Can you elaborate on why this is unfair? From a simplistic point of view, this hypothetical person worked for 10 years and ended up with a gain of 200k (assuming income in other years was negligible). Why is it unfair to tax this gain - which can be thought of as receiving the income for 10 years in one shot - at normal income rates?

Is it because if it was normal income, the 20k/year amount would not be taxed at 33%?



> Is it because if it was normal income, the 20k/year amount would not be taxed at 33%?

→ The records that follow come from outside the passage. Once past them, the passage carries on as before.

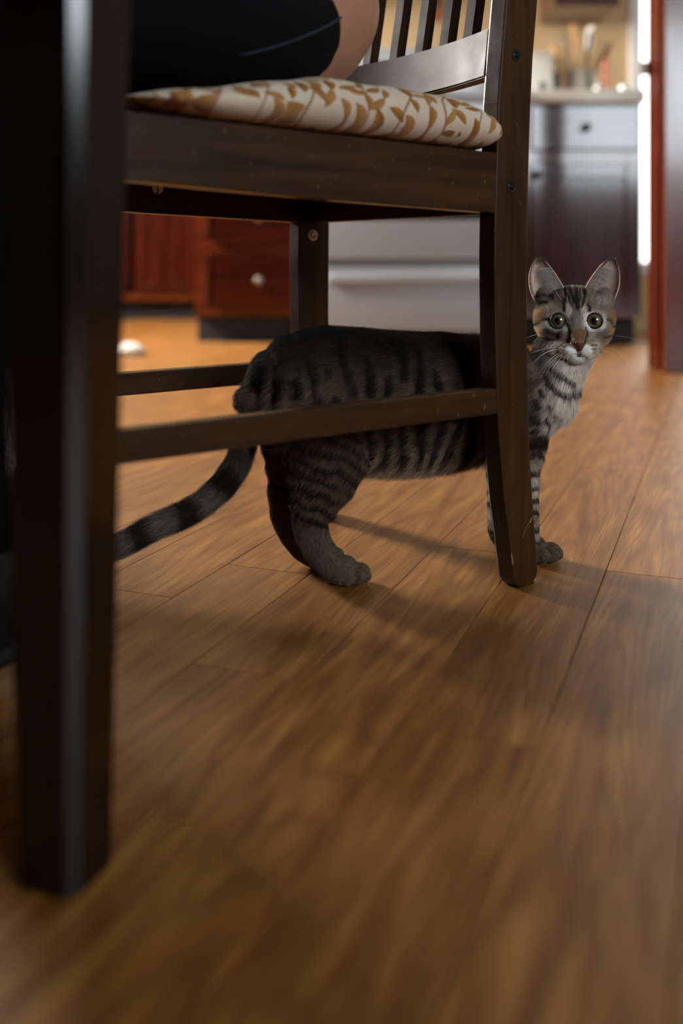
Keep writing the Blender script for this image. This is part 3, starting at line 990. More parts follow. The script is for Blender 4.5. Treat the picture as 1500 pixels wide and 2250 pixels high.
def table_leg(x, y):
    bm = bmesh.new()
    prs = [(0.0005, 0.0190), (0.10, 0.0205), (0.45, 0.0262), (0.62, 0.0280), (0.715, 0.0280)]
    loops = []
    ch = 0.0062                                   # flat chamfer along the corners
    prs = [(0.0005, prs[0][1] - 0.003), (0.0035, prs[0][1])] + prs[1:]
    for z, hw in prs:
        k = hw - ch
        loops.append([bm.verts.new((x + a, y + b, z)) for a, b in ((-k, -hw), (k, -hw), (hw, -k), (hw, k), (k, hw), (-k, hw), (-hw, k), (-hw, -k))])
    for a, b in zip(loops[:-1], loops[1:]):
        for i in range(8): bm.faces.new((a[i], a[(i + 1) % 8], b[(i + 1) % 8], b[i]))
    bm.faces.new(loops[0][::-1]); bm.faces.new(loops[-1])
    es = [e for e in bm.edges if abs(e.verts[0].co.z - e.verts[1].co.z) > 0.01]
    me = bpy.data.meshes.new('leg'); bm.to_mesh(me); bm.free()
    me.polygons.foreach_set('use_smooth', [True] * len(me.polygons)); me.set_sharp_from_angle(angle=R(30))
    return link('leg', me, M_TABLE, tb)
for lx, ly in ((0, 0), (TL, 0), (0, TWd), (TL, TWd)):
    table_leg(lx, ly)
MB().box((0.024, -0.012, 0.625), (TL - 0.024, 0.010, 0.715), 0.002).build('apron', M_TABLEH, tb)
MB().box((0.024, TWd - 0.010, 0.625), (TL - 0.024, TWd + 0.012, 0.715), 0.002).build('apron', M_TABLEH, tb)
MB().box((-0.012, 0.024, 0.625), (0.010, TWd - 0.024, 0.715), 0.002).build('apron', M_TABLEH, tb)
MB().box((TL - 0.010, 0.024, 0.625), (TL + 0.012, TWd - 0.024, 0.715), 0.002).build('apron', M_TABLEH, tb)
MB().box((-0.06, -0.06, 0.716), (TL + 0.06, TWd + 0.06, 0.745), 0.006, 3).build('tabletop', M_TABLEH, tb, True)

# ------------------------------------------------------------------ person on the chair
def fuse(mb, voxel, smooth_it, name):
    """overlapping volumes -> one continuous skin"""
    me = mb.mesh('tmp')
    o = bpy.data.objects.new('tmp', me); COL.objects.link(o)
    r = o.modifiers.new('r', 'REMESH'); r.mode = 'VOXEL'; r.voxel_size = voxel; r.use_smooth_shade = True
    s = o.modifiers.new('s', 'SMOOTH'); s.factor = 0.5; s.iterations = smooth_it
    out = bpy.data.meshes.new_from_object(o.evaluated_get(bpy.context.evaluated_depsgraph_get()))
    bpy.data.objects.remove(o); bpy.data.meshes.remove(me)
    out.name = name
    out.polygons.foreach_set('use_smooth', [True] * len(out.polygons))
    return out

M_SKIN = plain('skin', srgb(166, 122, 100), 0.55, 0.4, var=0.06, nscale=25)
M_DENIM = plain('black_denim', srgb(9, 10, 14), 0.92, 0.15, var=0.3, nscale=300, bump=0.1)
M_SHIRT = plain('black_jersey', srgb(12, 12, 14), 0.95, 0.1, var=0.15)
M_SEAM = plain('denim_seam', srgb(40, 48, 56), 0.9, 0.2)
M_HAIR = plain('brown_hair', srgb(46, 30, 20), 0.5, 0.4, var=0.4, nscale=120)
M_SHOE = plain('black_canvas', srgb(14, 13, 13), 0.8, var=0.2)

person = empty('person', CHM @ Vector((-0.022, 0, 0)), CH_RZ)
tag(person, 'person in black jeans with a bare lower back sitting on the chair', 'person')
PC = 0.175                                    # middle of the seat
b = MB()
# chair coordinates: -x forward, y across, z up
b.limb([((-0.190, PC, 0.555), 0.098, 0.150), ((-0.205, PC, 0.63), 0.092, 0.146), ((-0.165, PC, 0.74), 0.085, 0.130), ((-0.160, PC, 0.86), 0.092, 0.142), ((-0.175, PC, 0.97), 0.085, 0.160), ((-0.180, PC, 1.02), 0.06, 0.13)], (0, 1, 0))
b.ball((-0.168, PC - 0.065, 0.532), (0.104, 0.096, 0.074)); b.ball((-0.168, PC + 0.065, 0.532), (0.104, 0.096, 0.074))
b.limb([((-0.185, PC, 1.03), 0.05, 0.05), ((-0.200, PC, 1.13), 0.045, 0.045)], (0, 1, 0))
b.ball((-0.215, PC, 1.215), (0.092, 0.074, 0.112)); b.ball((-0.245, PC, 1.165), (0.062, 0.052, 0.065)); b.ball((-0.311, PC, 1.195), (0.016, 0.011, 0.016))
b.ball((-0.205, PC - 0.076, 1.205), (0.018, 0.008, 0.028)); b.ball((-0.205, PC + 0.076, 1.205), (0.018, 0.008, 0.028))
for s in (-1, 1):
    b.limb([((-0.18, PC + s * 0.150, 0.985), 0.05, 0.048), ((-0.25, PC + s * 0.185, 0.86), 0.042, 0.042), ((-0.33, PC + s * 0.195, 0.79), 0.038, 0.038)], (0, 1, 0))
    b.limb([((-0.33, PC + s * 0.195, 0.79), 0.037, 0.037), ((-0.46, PC + s * 0.13, 0.785), 0.030, 0.030), ((-0.55, PC + s * 0.07, 0.775), 0.024, 0.026)], (0, 1, 0))
    b.ball((-0.60, PC + s * 0.045, 0.770), (0.045, 0.036, 0.016))
    for k in range(4):
        y = PC + s * (0.045 + (k - 1.5) * 0.019)
        b.limb([((-0.630, y, 0.770), 0.0095, 0.0095), ((-0.665, y, 0.772), 0.009, 0.009), ((-0.695 + 0.008 * abs(k - 1.3), y, 0.762), 0.0075, 0.008)], (0, 1, 0), 10)
    b.limb([((-0.585, PC + s * 0.015, 0.768), 0.011, 0.011), ((-0.625, PC + s * -0.012, 0.764), 0.0095, 0.0095), ((-0.645, PC + s * -0.016, 0.760), 0.008, 0.008)], (0, 1, 0), 10)
    b.limb([((-0.14, PC + s * 0.085, 0.548), 0.075, 0.075), ((-0.34, PC + s * 0.10, 0.540), 0.064, 0.066), ((-0.50, PC + s * 0.105, 0.520), 0.05, 0.05)], (0, 1, 0))
    b.limb([((-0.485, PC + s * 0.105, 0.510), 0.047, 0.047), ((-0.455, PC + s * 0.105, 0.33), 0.042, 0.042), ((-0.440, PC + s * 0.105, 0.16), 0.030, 0.030), ((-0.44, PC + s * 0.105, 0.11), 0.03, 0.03)], (0, 1, 0))
bodyme = fuse(b, 0.006, 6, 'body')
link('body', bodyme, M_SKIN, person)
j = MB()
j.ball((-0.345, PC, 0.600), (0.135, 0.172, 0.125))
j.ball((-0.214, PC - 0.07, 0.522), (0.118, 0.108, 0.070)); j.ball((-0.214, PC + 0.07, 0.522), (0.118, 0.108, 0.070))
for s in (-1, 1):
    j.limb([((-0.255, PC + s * 0.088, 0.548), 0.090, 0.090), ((-0.34, PC + s * 0.10, 0.542), 0.079, 0.080), ((-0.50, PC + s * 0.105, 0.520), 0.063, 0.063)], (0, 1, 0))
    j.limb([((-0.480, PC + s * 0.105, 0.515), 0.066, 0.064), ((-0.452, PC + s * 0.105, 0.33), 0.062, 0.060), ((-0.430, PC + s * 0.105, 0.15), 0.052, 0.052)], (0, 1, 0))
jn = link('jeans', fuse(j, 0.006, 6, 'jeans'), M_DENIM, person)
sh = MB()
sh.limb([((-0.165, PC, 0.668), 0.118, 0.170), ((-0.165, PC, 0.74), 0.105, 0.155), ((-0.170, PC, 0.86), 0.108, 0.160), ((-0.178, PC, 0.97), 0.098, 0.178), ((-0.182, PC, 1.015), 0.07, 0.14)], (0, 1, 0))
for s in (-1, 1):
    sh.limb([((-0.18, PC + s * 0.155, 0.985), 0.062, 0.060), ((-0.25, PC + s * 0.187, 0.865), 0.054, 0.054)], (0, 1, 0))
link('shirt', fuse(sh, 0.008, 6, 'shirt'), M_SHIRT, person)
hr = MB()
hr.ball((-0.190, PC, 1.245), (0.102, 0.086, 0.100)); hr.limb([((-0.120, PC, 1.23), 0.05, 0.07), ((-0.095, PC, 1.10), 0.04, 0.06), ((-0.090, PC, 1.02), 0.025, 0.05)], (0, 1, 0))
link('hair', fuse(hr, 0.008, 5, 'hair'), M_HAIR, person)
for s in (-1, 1):
    sb = MB()
    sb.limb([((-0.425, PC + s * 0.105, 0.094), 0.040, 0.038), ((-0.49, PC + s * 0.105, 0.078), 0.040, 0.042), ((-0.57, PC + s * 0.105, 0.040), 0.030, 0.045), ((-0.615, PC + s * 0.105, 0.030), 0.025, 0.036)], (0, 1, 0))
    so = link('shoe', fuse(sb, 0.005, 5, 'shoe'), M_SHOE, person)
    MB().prism([(-0.648, 0.0008), (-0.56, 0.0008), (-0.40, 0.040), (-0.398, 0.056), (-0.56, 0.016), (-0.648, 0.016)], PC + s * 0.105 - 0.042, PC + s * 0.105 + 0.042, 0.008, 3).build('sole', M_SHOE, so, True)
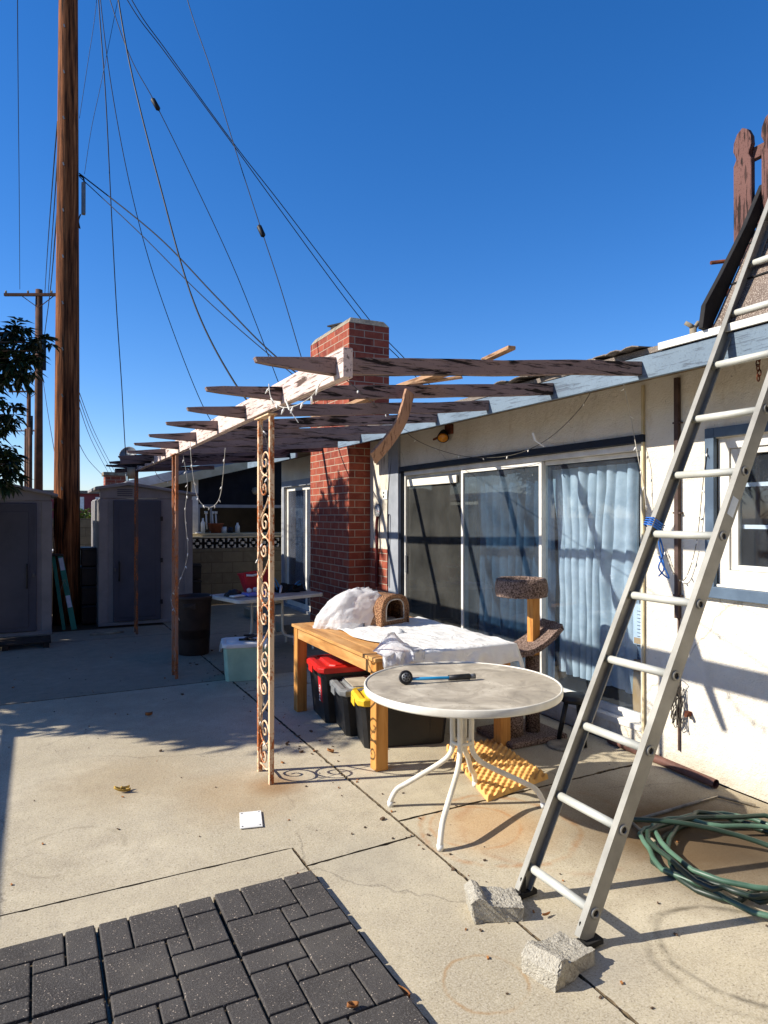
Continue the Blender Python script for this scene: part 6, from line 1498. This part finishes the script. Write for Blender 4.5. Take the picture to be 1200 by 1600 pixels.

Correct. If you make 15k taxable income for 4 years (i.e. 60k), you'd pay 10% in taxes filing married = 6k/year. If you make 60k in a single year (after 3 years of no income), you'd pay 10% of 17k, and 15% on 43k. That's over $2k in difference. Double the year, add more risk and zeros to the income/gains figures and you'll see why raising taxes on capital gains will take away the incentive to start a business. So it is fair to give SMBs a break. I just don't want to extend this break to investment bankers and hedge fund managers making $30m/year, regardless of how useful their services are. They should pay the same taxes as anyone with salary of $30m.


There is an easy fix though, allow them to use low/ no tax years to offset the gain amount. Anyone using it as a big wage will still be in the same tax bracket as usual.